(DIRECTIONS FOR THIS TASK) Exclude the pictures and reproduce the remaining data exactly as written.

(PROVIDED MATERIAL)
+ + +

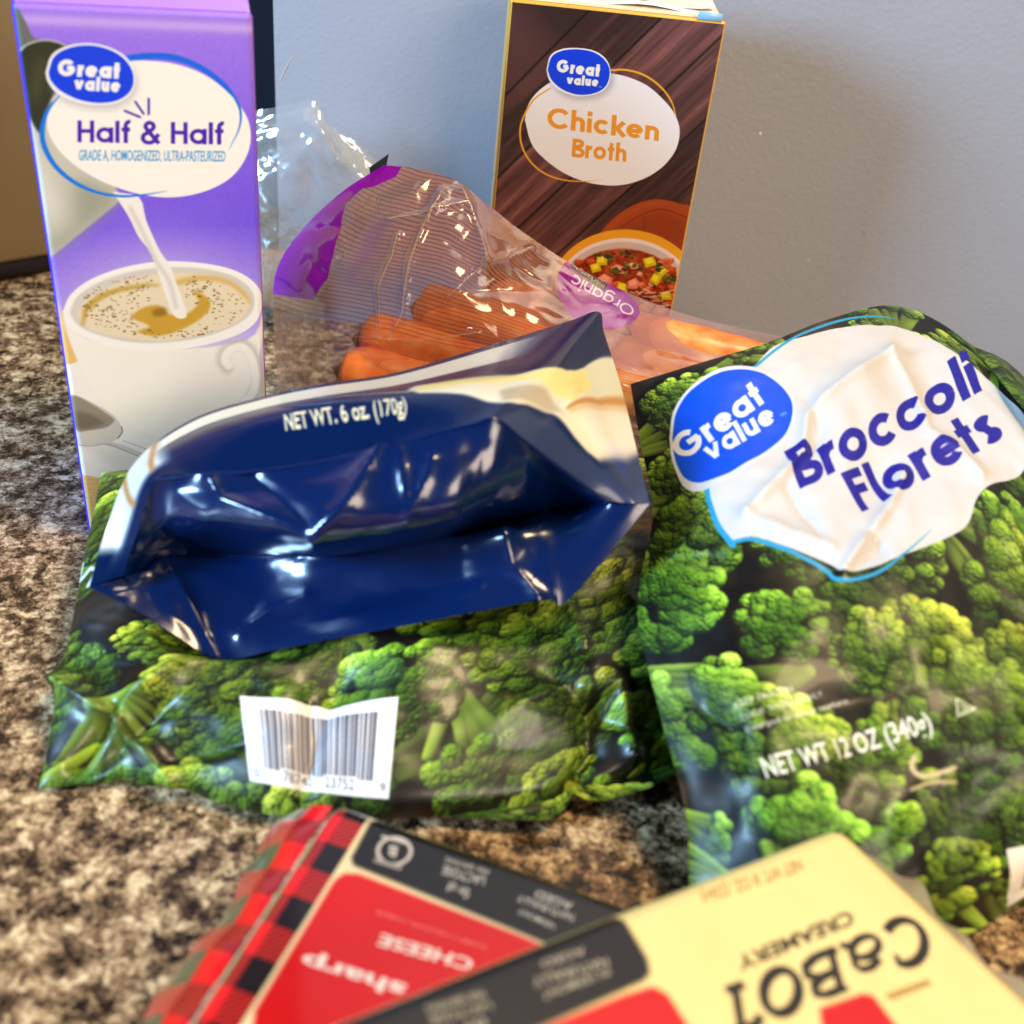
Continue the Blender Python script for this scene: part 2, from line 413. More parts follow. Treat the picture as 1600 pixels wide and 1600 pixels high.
def wallpaint(name, col):
    mm, t, b, o = nt(name); b.inputs['Roughness'].default_value = .55
    tc = N(t, 'ShaderNodeTexCoord'); n = N(t, 'ShaderNodeTexNoise', Scale=9, Detail=4); t.links.new(tc.outputs['Object'], n.inputs['Vector'])
    mx = N(t, 'ShaderNodeMix', data_type='RGBA'); mx.inputs[6].default_value = lin([c * .965 for c in col]); mx.inputs[7].default_value = lin([c * 1.03 for c in col])
    t.links.new(n.outputs[0], mx.inputs[0])
    v = N(t, 'ShaderNodeTexNoise', Scale=210, Detail=1.0); t.links.new(tc.outputs['Object'], v.inputs['Vector'])
    r = N(t, 'ShaderNodeValToRGB'); r.color_ramp.elements[0].position = .835; r.color_ramp.elements[1].position = .85; t.links.new(v.outputs[0], r.inputs[0])
    mx2 = N(t, 'ShaderNodeMix', data_type='RGBA'); t.links.new(r.outputs[0], mx2.inputs[0]); t.links.new(mx.outputs[2], mx2.inputs[6]); mx2.inputs[7].default_value = lin((225, 228, 230))
    v2 = N(t, 'ShaderNodeTexNoise', Scale=130, Detail=2.0); mp2 = N(t, 'ShaderNodeMapping'); mp2.inputs['Location'].default_value = (3, 7, 1); t.links.new(tc.outputs['Object'], mp2.inputs[0]); t.links.new(mp2.outputs[0], v2.inputs['Vector'])
    r2_ = N(t, 'ShaderNodeValToRGB'); r2_.color_ramp.elements[0].position = .80; r2_.color_ramp.elements[1].position = .82; t.links.new(v2.outputs[0], r2_.inputs[0])
    mx3 = N(t, 'ShaderNodeMix', data_type='RGBA'); t.links.new(r2_.outputs[0], mx3.inputs[0]); t.links.new(mx2.outputs[2], mx3.inputs[6]); mx3.inputs[7].default_value = lin((70, 66, 66))
    t.links.new(mx3.outputs[2], b.inputs['Base Color'])
    bump(t, b, 380, .34, .0008, 4); return mm

# ------------------------------------------------------------------ box builder
def box_mesh(dims, bev=.2, segs=3, slots=None, off=(0, 0, 0)):
    bm = bmesh.new(); bmesh.ops.create_cube(bm, size=1)
    for v in bm.verts: v.co = Vector([(v.co[i] + .5) * dims[i] + off[i] for i in range(3)])
    if bev: bmesh.ops.bevel(bm, geom=bm.edges[:], offset=bev, segments=segs, profile=.5, affect='EDGES')
    uv = bm.loops.layers.uv.new('UVMap')
    for f in bm.faces:
        f.smooth = True; n = f.normal
        if slots: f.material_index = slots(n)
        for l in f.loops:
            c = l.vert.co - Vector(off)
            if abs(n.z) > .75: l[uv].uv = (c.x / dims[0], c.y / dims[1])
            elif abs(n.x) > .75: l[uv].uv = (c.y / dims[1], c.z / dims[2])
            else: l[uv].uv = (c.x / dims[0], c.z / dims[2])
    for v in bm.verts: v.co *= CM
    me = bpy.data.meshes.new('m'); bm.to_mesh(me); bm.free()
    return me
def smooth_by_angle(o):
    mod = o.modifiers.new('n', 'WEIGHTED_NORMAL'); mod.keep_sharp = True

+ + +

(OUTPUT OF THE EXERCISE)
Continue the Blender Python script for this scene: part 2, from line 413. More parts follow. Treat the picture as 1600 pixels wide and 1600 pixels high.
def wallpaint(name, col):
    mm, t, b, o = nt(name); b.inputs['Roughness'].default_value = .55
    tc = N(t, 'ShaderNodeTexCoord'); n = N(t, 'ShaderNodeTexNoise', Scale=9, Detail=4); t.links.new(tc.outputs['Object'], n.inputs['Vector'])
    mx = N(t, 'ShaderNodeMix', data_type='RGBA'); mx.inputs[6].default_value = lin([c * .965 for c in col]); mx.inputs[7].default_value = lin([c * 1.03 for c in col])
    t.links.new(n.outputs[0], mx.inputs[0])
    v = N(t, 'ShaderNodeTexNoise', Scale=210, Detail=1.0); t.links.new(tc.outputs['Object'], v.inputs['Vector'])
    r = N(t, 'ShaderNodeValToRGB'); r.color_ramp.elements[0].position = .835; r.color_ramp.elements[1].position = .85; t.links.new(v.outputs[0], r.inputs[0])
    mx2 = N(t, 'ShaderNodeMix', data_type='RGBA'); t.links.new(r.outputs[0], mx2.inputs[0]); t.links.new(mx.outputs[2], mx2.inputs[6]); mx2.inputs[7].default_value = lin((225, 228, 230))
    v2 = N(t, 'ShaderNodeTexNoise', Scale=130, Detail=2.0); mp2 = N(t, 'ShaderNodeMapping'); mp2.inputs['Location'].default_value = (3, 7, 1); t.links.new(tc.outputs['Object'], mp2.inputs[0]); t.links.new(mp2.outputs[0], v2.inputs['Vector'])
    r2_ = N(t, 'ShaderNodeValToRGB'); r2_.color_ramp.elements[0].position = .80; r2_.color_ramp.elements[1].position = .82; t.links.new(v2.outputs[0], r2_.inputs[0])
    mx3 = N(t, 'ShaderNodeMix', data_type='RGBA'); t.links.new(r2_.outputs[0], mx3.inputs[0]); t.links.new(mx2.outputs[2], mx3.inputs[6]); mx3.inputs[7].default_value = lin((70, 66, 66))
    t.links.new(mx3.outputs[2], b.inputs['Base Color'])
    bump(t, b, 380, .34, .0008, 4); return mm

# ------------------------------------------------------------------ box builder
def box_mesh(dims, bev=.2, segs=3, slots=None, off=(0, 0, 0)):
    bm = bmesh.new(); bmesh.ops.create_cube(bm, size=1)
    for v in bm.verts: v.co = Vector([(v.co[i] + .5) * dims[i] + off[i] for i in range(3)])
    if bev: bmesh.ops.bevel(bm, geom=bm.edges[:], offset=bev, segments=segs, profile=.5, affect='EDGES')
    uv = bm.loops.layers.uv.new('UVMap')
    for f in bm.faces:
        f.smooth = True; n = f.normal
        if slots: f.material_index = slots(n)
        for l in f.loops:
            c = l.vert.co - Vector(off)
            if abs(n.z) > .75: l[uv].uv = (c.x / dims[0], c.y / dims[1])
            elif abs(n.x) > .75: l[uv].uv = (c.y / dims[1], c.z / dims[2])
            else: l[uv].uv = (c.x / dims[0], c.z / dims[2])
    for v in bm.verts: v.co *= CM
    me = bpy.data.meshes.new('m'); bm.to_mesh(me); bm.free()
    return me
def smooth_by_angle(o):
    mod = o.modifiers.new('n', 'WEIGHTED_NORMAL'); mod.keep_sharp = True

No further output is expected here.